The start of the creative tech wars

Still, even if some platforms are more brand-ready than others, the team are in no doubt that creative tech has immense potential; its entry into the grand marcom maelstrom is necessary and long overdue. Experiential design is a more nourishing alternative to the empty calories of interruptive digital-display advertising, reckons Ribeiro.

“You can’t argue with the fact it’s getting harder for advertising to engage. Sure, we can continue to create endless inventory of digital advertising – it doesn’t make it more effective.” The industry has to find new, scalable, accountable approaches. “Adding joy, utility, and showing up in people’s lives in a way that adds value with VR, AR, AI – there’s totally a role for brands in that. And it’s all super-open territory right now. So we’re entering that space not just because it’s interesting to us but because we think it’s the only way forward.”

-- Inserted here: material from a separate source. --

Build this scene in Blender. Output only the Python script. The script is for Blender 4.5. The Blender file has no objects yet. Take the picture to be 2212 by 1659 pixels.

DeCourcy agrees. “From 2010 to 2015, most tech in advertising was either social media content or back-end ad-tech. I think there’s evidence that audiences are ready for more. I think real-world, community-driven, technology-enabled exploration is where communications is moving: tangible experimentation design is the next edge.”
Are we on the tip of an industry-wide embrace of creative tech? Will teams like The Lodge become an industry standard? Unlikely, reckons DeCourcy. “I see fun, opportunistic stuff happening, but I’m pushed to places like R/GA and AKQA when I look for similar types of teams. I’m determined to put AKQA out of business. They get great briefs and enviable budgets. But I haven’t seen a lot from them that stops me in my tracks. We could do better with those opportunities,” she concludes. “And we will.”